Que la sexualidad —sea la que fuere— se confine al ámbito de lo íntimo —o lo vergonzoso— es dejar a los abusadores en un coto de impunidad. Ahora nos sorprende y nos indigna la cantidad de curas acusados de pederastia cuando hemos callado —y enseñado a callar y exigido ese silencio— por décadas, por siglos, ante los pederastas de cualquier profesión y grado de familiaridad que pululan en nuestras sociedades y para los que nos hemos hecho de la vista gorda por vergüenza a confesarnos sus víctimas. Porque cuántas niñas —y niños— no fuimos manoseados o tuvimos que observar y tocar los genitales que nos mostraban los mayores, muchas veces miembros de nuestras propias familias, escuelas o círculos de amistades. Cuántas y cuántos no seguimos aguantando que los abusadores nos falten el respeto en el transporte público o cualquier lugar donde se sientan cómodos y protegidos sabiendo que nos avergonzaría hacer un escándalo relacionado con ese tipo de sucesos. A cuántas y cuántos no tratan de chantajearnos y engañarnos a cambio de favores sexuales, y cuántos y cuántas no utilizan esa vía para “ascender” y mejorar…
En las sociedades donde los “diferentes”, los menores o los más “débiles” sigan siendo objeto recurrente de abuso o escarnio, la sexualidad no es —ni puede ser— un acto circunscrito a la esfera de lo íntimo. De que lo sexual salga definitivamente a la luz, dependerá que ya no haya que callarse las ofensas, las agresiones, la discriminación y las calumnias; que no queden tranquilamente impunes los abusadores.

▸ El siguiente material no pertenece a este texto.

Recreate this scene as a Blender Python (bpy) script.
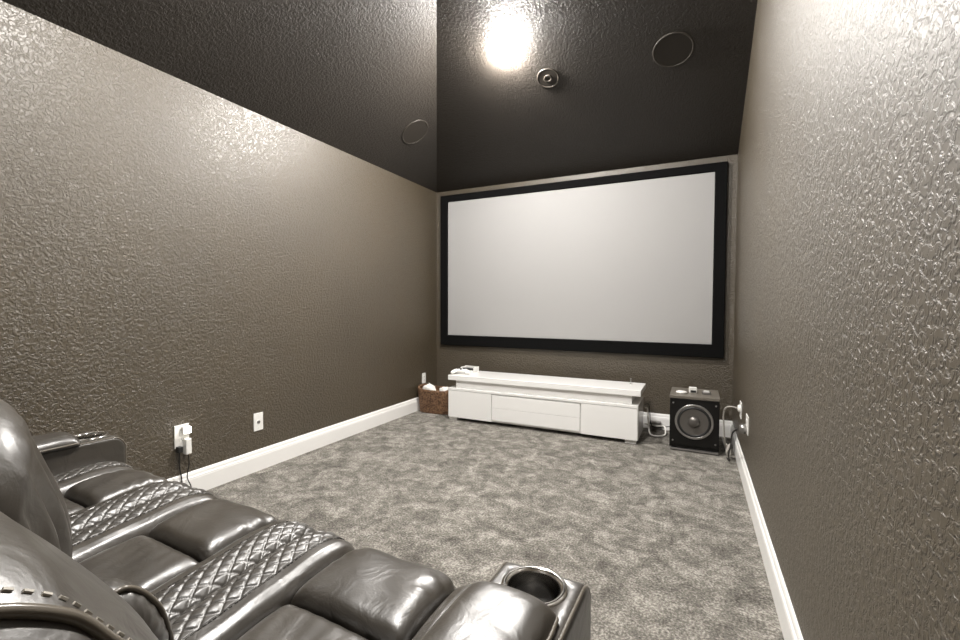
import bpy, bmesh, math, random
import numpy as np
from mathutils import Vector, Matrix
random.seed(4)
S = bpy.context.scene
C = S.collection
for o in list(bpy.data.objects): bpy.data.objects.remove(o)

# ------------------------------------------------------------------ camera, exposure, world
XL, XR, YB, YF, H = -2.695, 0.310, -0.60, 4.396, 2.441
cam_d = bpy.data.cameras.new('camera'); cam = bpy.data.objects.new('camera', cam_d); C.objects.link(cam)
yaw, pit, rol = 0.4522, -0.0322, 0.0032
F = Vector((-math.sin(yaw)*math.cos(pit), math.cos(yaw)*math.cos(pit), math.sin(pit)))
R = Vector((math.cos(yaw), math.sin(yaw), 0)); U = R.cross(F)
R2 = R*math.cos(rol)+U*math.sin(rol); U2 = -R*math.sin(rol)+U*math.cos(rol)
M = Matrix((R2, U2, -F)).transposed().to_4x4(); M.translation = (0, 0, 1.14)
cam.matrix_world = M
cam_d.sensor_width = 36; cam_d.lens = 441.7/960*36; cam_d.clip_start = 0.02
S.camera = cam
S.view_settings.view_transform = 'Standard'; S.view_settings.look = 'None'
S.view_settings.exposure = 1.0; S.view_settings.gamma = 1; S.view_settings.use_curve_mapping = False
W = bpy.data.worlds.new('world'); S.world = W; W.use_nodes = True
W.node_tree.nodes['Background'].inputs[0].default_value = (.5, .48, .45, 1)
W.node_tree.nodes['Background'].inputs[1].default_value = 0.05
BULB = 1000.0          # emission of the ceiling lamps' bulbs

# ------------------------------------------------------------------ materials
def mat(name, col, rough=.5, metal=0, spec=.5, coat=0, emit=None, es=0):
    m = bpy.data.materials.new(name); m.use_nodes = True
    b = m.node_tree.nodes['Principled BSDF']
    b.inputs['Base Color'].default_value = (*col, 1); b.inputs['Roughness'].default_value = rough
    b.inputs['Metallic'].default_value = metal; b.inputs['Specular IOR Level'].default_value = spec
    b.inputs['Coat Weight'].default_value = coat; b.inputs['Coat Roughness'].default_value = .2
    if emit: b.inputs['Emission Color'].default_value = (*emit, 1); b.inputs['Emission Strength'].default_value = es
    return m
def nd(m, t, **kw):
    n = m.node_tree.nodes.new(t)
    for k, v in kw.items(): n.inputs[k.replace('_', ' ')].default_value = v
    return n
def lk(m, a, b): m.node_tree.links.new(a, b)
def coords(m): return nd(m, 'ShaderNodeTexCoord').outputs['Object']
def noise(m, scale, detail=3, rough=.5, dist=0, vec=None):
    n = nd(m, 'ShaderNodeTexNoise', Scale=scale, Detail=detail, Roughness=rough, Distortion=dist)
    lk(m, vec if vec is not None else coords(m), n.inputs['Vector']); return n.outputs['Fac']
def ramp(m, fac, stops):
    r = nd(m, 'ShaderNodeValToRGB'); e = r.color_ramp.elements
    while len(e) < len(stops): e.new(.5)
    for el, (p, c) in zip(e, stops): el.position = p; el.color = (*c, 1)
    lk(m, fac, r.inputs[0]); return r.outputs[0]
def bump(m, fac, strength, dist, prev=None):
    b = nd(m, 'ShaderNodeBump', Strength=strength, Distance=dist); lk(m, fac, b.inputs['Height'])
    if prev is not None: lk(m, prev, b.inputs['Normal'])
    lk(m, b.outputs[0], m.node_tree.nodes['Principled BSDF'].inputs['Normal']); return b.outputs[0]
def setcol(m, out): lk(m, out, m.node_tree.nodes['Principled BSDF'].inputs['Base Color'])
def math_(m, op, a, b):
    n = m.node_tree.nodes.new('ShaderNodeMath'); n.operation = op
    for i, v in enumerate((a, b)):
        if hasattr(v, 'links'): lk(m, v, n.inputs[i])
        else: n.inputs[i].default_value = v
    return n.outputs[0]
def g(v): return (v, v, v)

def plaster(name, col, rough, amount, sheen=.6, sp=.9):
    m = mat(name, col, rough, spec=sp, coat=sheen)
    m.node_tree.nodes['Principled BSDF'].inputs['Coat Roughness'].default_value = .56
    a = ramp(m, noise(m, 66, 3, .55, .6), [(.42, g(0)), (.58, g(1))])
    b = noise(m, 22, 2, .5, .3)
    h = math_(m, 'ADD', a, math_(m, 'MULTIPLY', b, .8))
    bump(m, h, amount, .0032)
    setcol(m, ramp(m, noise(m, 2.2, 2), [(.3, tuple(c*.93 for c in col)), (.7, tuple(c*1.07 for c in col))]))
    return m
m_wall = plaster('dark_taupe_textured_paint', (.050, .035, .015), .45, .85)
m_ceil = plaster('dark_ceiling_paint', (.022, .018, .014), .55, .6, .08, .4)
m_white = mat('white_trim_paint', (.82, .81, .79), .35)
m_lacq = mat('white_lacquer', (.84, .835, .82), .18, coat=.3)
m_screen = mat('matte_screen_fabric', (.335, .33, .325), .8, spec=.1)
m_velvet = mat('black_velvet_frame', (.004, .004, .004), .9, spec=.1)
m_black = mat('black_vinyl', (.006, .0055, .005), .5, spec=.25)
m_dark = mat('dark_gap', (.006, .006, .006), .8)
m_cone = mat('speaker_cone', (.16, .15, .14), .33, metal=.7)
m_rubber = mat('black_rubber', (.012, .012, .012), .5)
m_chrome = mat('chrome', (.75, .73, .70), .12, metal=1)
m_well = mat('smoked_metal_well', (.5, .48, .45), .16, metal=1)
m_gray = mat('grey_metal', (.30, .29, .28), .3, metal=.8)
m_plug = mat('white_plastic', (.80, .79, .76), .3)
m_slot = mat('outlet_slot', (.02, .02, .02), .6)
m_cable_w = mat('white_cable', (.72, .70, .66), .45)
m_cable_g = mat('grey_cable', (.38, .36, .33), .45)
m_cable_b = mat('black_cable', (.012, .011, .010), .5)
m_glow = mat('night_light', (.9, .9, .85), .4, emit=(1, .95, .85), es=9)
m_bulb = mat('lit_bulb', (1, 1, 1), .4, emit=(1, .965, .92), es=BULB)
m_thread = mat('contrast_thread', (.42, .39, .34), .5)
m_threadd = mat('dark_thread', (.02, .017, .013), .5)
m_pipe = mat('leather_piping', (.11, .095, .075), .28, coat=.4)
m_grille = mat('ceiling_grille', (.022, .018, .014), .6, spec=.3); bump(m_grille, noise(m_grille, 400), .4, .001)
m_topg = mat('grey_woodgrain_top', (.14, .125, .105), .35)
m_cloth = mat('white_towel', (.78, .76, .72), .85); bump(m_cloth, noise(m_cloth, 180), .6, .003)

def leather(name, col, rough, wr):
    m = mat(name, col, rough, spec=.9, coat=.6)
    m.node_tree.nodes['Principled BSDF'].inputs['Coat Roughness'].default_value = .36
    h = noise(m, 240, 2, .6)
    p = bump(m, h, .22, .0012)
    bump(m, noise(m, 13, 3, .5, 1.2), wr, .012, p)
    setcol(m, ramp(m, noise(m, 7, 4), [(.3, tuple(c*.8 for c in col)), (.7, tuple(c*1.25 for c in col))]))
    return m
m_lea = leather('dark_brown_leather', (.028, .023, .017), .40, .36)
m_lea2 = leather('quilted_leather', (.024, .020, .015), .44, .05)

m_carpet = mat('grey_plush_carpet', (.2, .19, .17), .95, spec=.08)
n1 = noise(m_carpet, 7.5, 4, .6, .8); n2 = noise(m_carpet, 105, 2, .7); n3 = noise(m_carpet, 22, 3, .6, .4)
mix = math_(m_carpet, 'ADD', math_(m_carpet, 'MULTIPLY', n1, .46), math_(m_carpet, 'MULTIPLY', n3, .25))
mix = math_(m_carpet, 'ADD', mix, math_(m_carpet, 'MULTIPLY', n2, .62))
setcol(m_carpet, ramp(m_carpet, mix, [(.50, (.065, .060, .052)), (.67, (.19, .178, .158)), (.83, (.46, .435, .39))]))
bump(m_carpet, mix, 1.0, .02)

m_wick = mat('brown_wicker', (.20, .085, .035), .5)
setcol(m_wick, ramp(m_wick, noise(m_wick, 60, 3), [(.35, (.07, .032, .015)), (.65, (.27, .155, .085))]))

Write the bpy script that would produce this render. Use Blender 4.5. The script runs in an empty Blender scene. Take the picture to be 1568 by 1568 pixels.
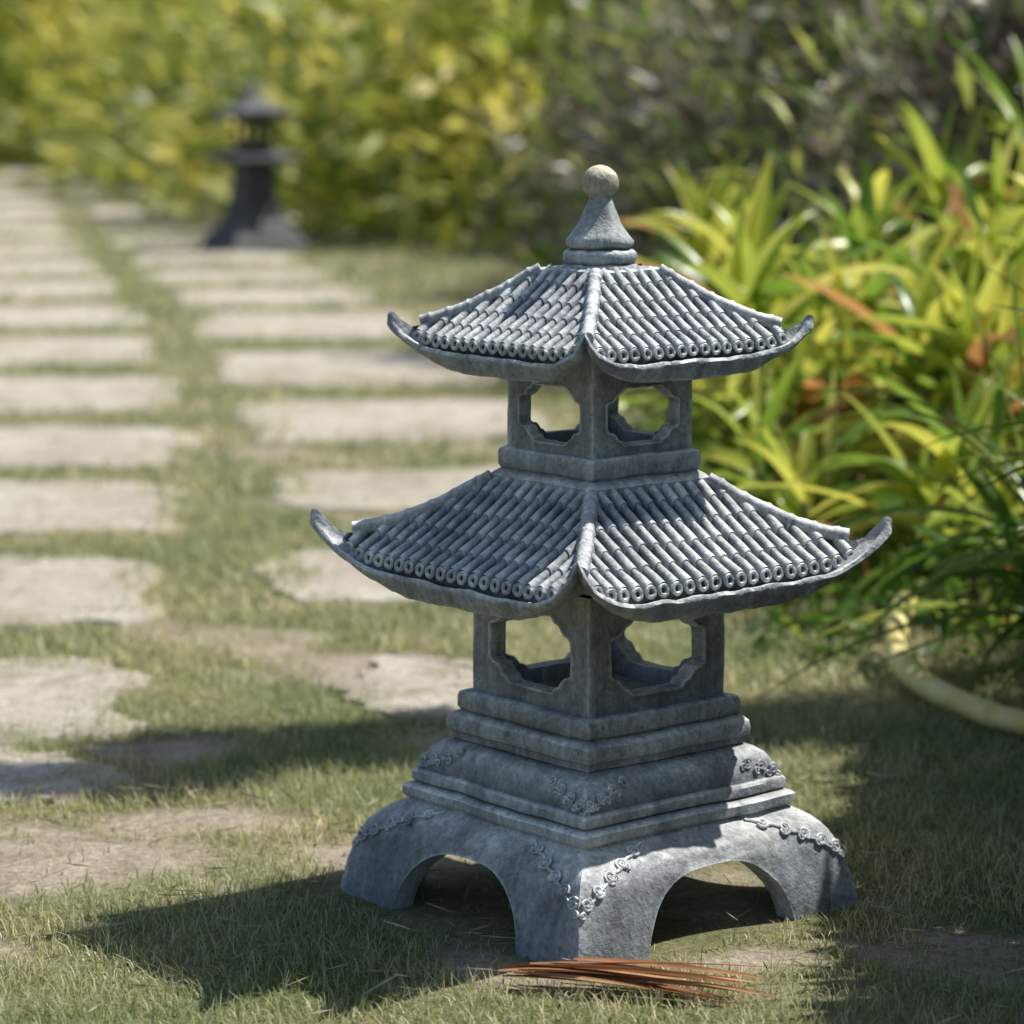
import bpy, bmesh, math, numpy as np
from mathutils import Vector, Matrix, noise
rng = np.random.default_rng(7)
S = bpy.context.scene
COL = S.collection

# ---------------------------------------------------------------- helpers
def link(ob, parent=None):
    COL.objects.link(ob)
    if parent: ob.parent = parent
    return ob

class MB:
    def __init__(s): s.v=[]; s.f=[]
    def add(s, verts, faces):
        o=len(s.v); s.v+= [tuple(v) for v in verts]; s.f += [tuple(i+o for i in f) for f in faces]
    def grid(s, rows, closed=False):
        n=len(rows[0]); o=len(s.v)
        for r in rows: s.v += [tuple(p) for p in r]
        for i in range(len(rows)-1):
            for j in range(n if closed else n-1):
                k=(j+1)%n
                s.f.append((o+i*n+j, o+i*n+k, o+(i+1)*n+k, o+(i+1)*n+j))
    def tube(s, pts, rad, seg=10, cap=True):
        rows=[]; P=[Vector(p) for p in pts]
        up=Vector((0,0,1))
        for i,p in enumerate(P):
            t=(P[min(i+1,len(P)-1)]-P[max(i-1,0)]).normalized()
            a=t.cross(up)
            if a.length<1e-4: a=t.cross(Vector((1,0,0)))
            a.normalize(); b=a.cross(t)
            r=rad[i] if hasattr(rad,'__len__') else rad
            rows.append([p+a*r*math.cos(2*math.pi*k/seg)+b*r*math.sin(2*math.pi*k/seg) for k in range(seg)])
        o=len(s.v); s.grid(rows, True)
        if cap:
            s.f.append(tuple(range(o,o+seg))); e=o+(len(rows)-1)*seg
            s.f.append(tuple(range(e+seg-1,e-1,-1)))
    def torus(s, c, n, R, r, a0=0, a1=2*math.pi, seg=14, ms=6):
        c=Vector(c); n=Vector(n).normalized()
        a=n.cross(Vector((0,0,1))); 
        if a.length<1e-3: a=Vector((1,0,0))
        a.normalize(); b=n.cross(a); rows=[]
        for i in range(seg+1):
            th=a0+(a1-a0)*i/seg; d=a*math.cos(th)+b*math.sin(th)
            rows.append([c+d*(R+r*math.cos(q))+n*r*math.sin(q) for q in [2*math.pi*k/ms for k in range(ms)]])
        s.grid(rows, True)
    def obj(s, name, mat, parent=None, ang=35, merge=1e-5, jit=0.0, js=25):
        me=bpy.data.meshes.new(name); me.from_pydata(s.v,[],s.f)
        bm=bmesh.new(); bm.from_mesh(me)
        bmesh.ops.remove_doubles(bm, verts=bm.verts, dist=merge)
        bmesh.ops.recalc_face_normals(bm, faces=bm.faces)
        if jit:
            for v in bm.verts:
                v.co += noise.noise_vector(v.co*js)*jit + noise.noise_vector(v.co*js*5)*jit*0.36
        bm.to_mesh(me); bm.free()
        me.shade_smooth(); me.set_sharp_from_angle(angle=math.radians(ang))
        me.materials.append(mat)
        return link(bpy.data.objects.new(name,me), parent)

def quadmesh(name, V, F, mat, parent=None, smooth=True):
    me=bpy.data.meshes.new(name)
    me.vertices.add(len(V)); me.vertices.foreach_set('co', V.astype(np.float32).ravel())
    me.loops.add(F.size); me.loops.foreach_set('vertex_index', F.astype(np.int32).ravel())
    me.polygons.add(len(F))
    me.polygons.foreach_set('loop_start', np.arange(0,F.size,4,dtype=np.int32))
    me.polygons.foreach_set('loop_total', np.full(len(F),4,dtype=np.int32))
    me.update(calc_edges=True); me.validate()
    if smooth: me.shade_smooth()
    me.materials.append(mat)
    return link(bpy.data.objects.new(name,me), parent)

def rounded_square(a, rc, z, ns=14, nc=4):
    pts=[]
    for k in range(4):
        th=k*math.pi/2
        c,s_=math.cos(th),math.sin(th)
        loc=[]
        for i in range(ns): 
            x=-(a-rc)+2*(a-rc)*i/ns; loc.append((x,-a))
        for i in range(nc+1):
            q=-math.pi/2+ (math.pi/2)*i/nc
            loc.append(((a-rc)+rc*math.cos(q), -(a-rc)+rc*math.sin(q)))
        loc=loc[:-1]
        for x,y in loc: pts.append((x*c-y*s_, x*s_+y*c, z))
    return pts
def sqloft(mb, prof, rc=0.003, captop=True, capbot=True):
    dense=[]
    for i in range(len(prof)-1):
        (a0,z0),(a1,z1)=prof[i],prof[i+1]
        n=max(1,int(math.hypot(a1-a0,z1-z0)/0.004))
        for k in range(n): dense.append((a0+(a1-a0)*k/n, z0+(z1-z0)*k/n))
    dense.append(prof[-1])
    rows=[rounded_square(a,min(rc,a*.5),z) for a,z in dense]
    o=len(mb.v); mb.grid(rows,True); n=len(rows[0])
    if captop: mb.f.append(tuple(range(o,o+n)))
    if capbot: mb.f.append(tuple(range(o+(len(rows)-1)*n,o+len(rows)*n)))
def lathe(mb, prof, seg=40, c=(0,0)):
    rows=[[(c[0]+r*math.cos(2*math.pi*k/seg), c[1]+r*math.sin(2*math.pi*k/seg), z) for k in range(seg)] for r,z in prof]
    mb.grid(rows,True)
def rot4(k,x,y,z):
    th=k*math.pi/2; c,s_=math.cos(th),math.sin(th)
    return (x*c-y*s_, x*s_+y*c, z)

# ---------------------------------------------------------------- materials
def newmat(name):
    m=bpy.data.materials.new(name); m.use_nodes=True; nt=m.node_tree; nt.nodes.clear()
    return m, nt, nt.nodes, nt.links
def ramp(N, stops, interp='LINEAR'):
    r=N.new('ShaderNodeValToRGB'); cr=r.color_ramp; cr.interpolation=interp
    while len(cr.elements)>1: cr.elements.remove(cr.elements[-1])
    cr.elements[0].position=stops[0][0]; cr.elements[0].color=(*stops[0][1],1)
    for p,c in stops[1:]:
        e=cr.elements.new(p); e.color=(*c,1)
    return r
def tnoise(N,L,co,scale,detail=6,rough=.6):
    n=N.new('ShaderNodeTexNoise'); n.inputs['Scale'].default_value=scale; n.inputs['Detail'].default_value=detail
    n.inputs['Roughness'].default_value=rough
    L.new(co,n.inputs['Vector']); return n
def mix(N,L,fac,a,b,mode='MIX'):
    m=N.new('ShaderNodeMix'); m.data_type='RGBA'; m.blend_type=mode
    if isinstance(fac,(int,float)): m.inputs[0].default_value=fac
    else: L.new(fac,m.inputs[0])
    for i,x in ((6,a),(7,b)):
        if isinstance(x,tuple): m.inputs[i].default_value=(*x,1)
        else: L.new(x,m.inputs[i])
    return m.outputs[2]

def stone(name, dark, mid, light, moss=(.21,.24,.20), mossamt=.4, bump=.65, pt=1.0, sunlit_tops=True):
    m,nt,N,L=newmat(name)
    tc=N.new('ShaderNodeTexCoord').outputs['Object']
    n1=tnoise(N,L,tc,14,6,.66); r1=ramp(N,[(.30,dark),(.5,mid),(.70,light)]); L.new(n1.outputs[0],r1.inputs[0])
    n2=tnoise(N,L,tc,210,3,.7); r2=ramp(N,[(.3,(.58,.58,.58)),(.7,(1.28,1.28,1.28))]); L.new(n2.outputs[0],r2.inputs[0])
    c=mix(N,L,.8,r1.outputs[0],r2.outputs[0],'MULTIPLY')
    n3=tnoise(N,L,tc,7,4,.65); r3=ramp(N,[(.48,(0,0,0)),(.64,(mossamt,)*3)]); L.new(n3.outputs[0],r3.inputs[0])
    c=mix(N,L,r3.outputs[0],c,moss)
    mp=N.new('ShaderNodeMapping'); mp.inputs['Scale'].default_value=(70,70,6); L.new(tc,mp.inputs[0])
    n4=tnoise(N,L,mp.outputs[0],1,4,.65); r4=ramp(N,[(.35,(.56,.57,.60)),(.64,(1.16,1.16,1.14))]); L.new(n4.outputs[0],r4.inputs[0])
    c=mix(N,L,.72,c,r4.outputs[0],'MULTIPLY')
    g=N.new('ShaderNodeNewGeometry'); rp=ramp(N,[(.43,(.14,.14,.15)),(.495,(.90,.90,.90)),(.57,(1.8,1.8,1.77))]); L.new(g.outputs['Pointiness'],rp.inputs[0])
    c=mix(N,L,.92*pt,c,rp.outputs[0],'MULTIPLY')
    n5=tnoise(N,L,tc,75,4,.75); r5=ramp(N,[(.33,(.46,.47,.50)),(.43,(1,1,1)),(.62,(1,1,1)),(.72,(1.3,1.3,1.27))]); L.new(n5.outputs[0],r5.inputs[0])
    c=mix(N,L,.6,c,r5.outputs[0],'MULTIPLY')
    b=N.new('ShaderNodeBsdfPrincipled'); b.inputs['Roughness'].default_value=.68; b.inputs['Specular IOR Level'].default_value=.5
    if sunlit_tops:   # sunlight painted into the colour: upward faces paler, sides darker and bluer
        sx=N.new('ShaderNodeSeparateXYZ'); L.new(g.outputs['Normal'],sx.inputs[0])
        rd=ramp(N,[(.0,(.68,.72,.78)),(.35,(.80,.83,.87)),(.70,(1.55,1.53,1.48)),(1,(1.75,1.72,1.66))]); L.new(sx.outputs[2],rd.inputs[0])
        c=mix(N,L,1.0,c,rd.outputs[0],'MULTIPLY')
    L.new(c,b.inputs['Base Color'])
    add=N.new('ShaderNodeMath'); add.operation='MULTIPLY_ADD'; L.new(n2.outputs[0],add.inputs[0]); add.inputs[1].default_value=.6; L.new(n1.outputs[0],add.inputs[2])
    ad2=N.new('ShaderNodeMath'); ad2.operation='MULTIPLY_ADD'; L.new(n5.outputs[0],ad2.inputs[0]); ad2.inputs[1].default_value=.5; L.new(add.outputs[0],ad2.inputs[2])
    bp=N.new('ShaderNodeBump'); bp.inputs['Strength'].default_value=bump; bp.inputs['Distance'].default_value=.0032; L.new(ad2.outputs[0],bp.inputs['Height'])
    L.new(bp.outputs[0],b.inputs['Normal'])
    o=N.new('ShaderNodeOutputMaterial'); L.new(b.outputs[0],o.inputs[0]); return m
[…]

“Ojalá llegue el día en que no sea necesario que un artista tenga que confesar que es homosexual” me han repetido casi textualmente, como frase hecha, varios amigos, incluidos algunos homosexuales, como si hacerlo fuera una impropiedad y una vergüenza que debiera seguir oculta. Yo digo: ojalá algún día no sea necesario que un artista “confiese” su homosexualidad sino que todos y todas podamos decirlo como los heterosexuales, sin miedo, sin pena, como quien dice soy doctor o equilibrista.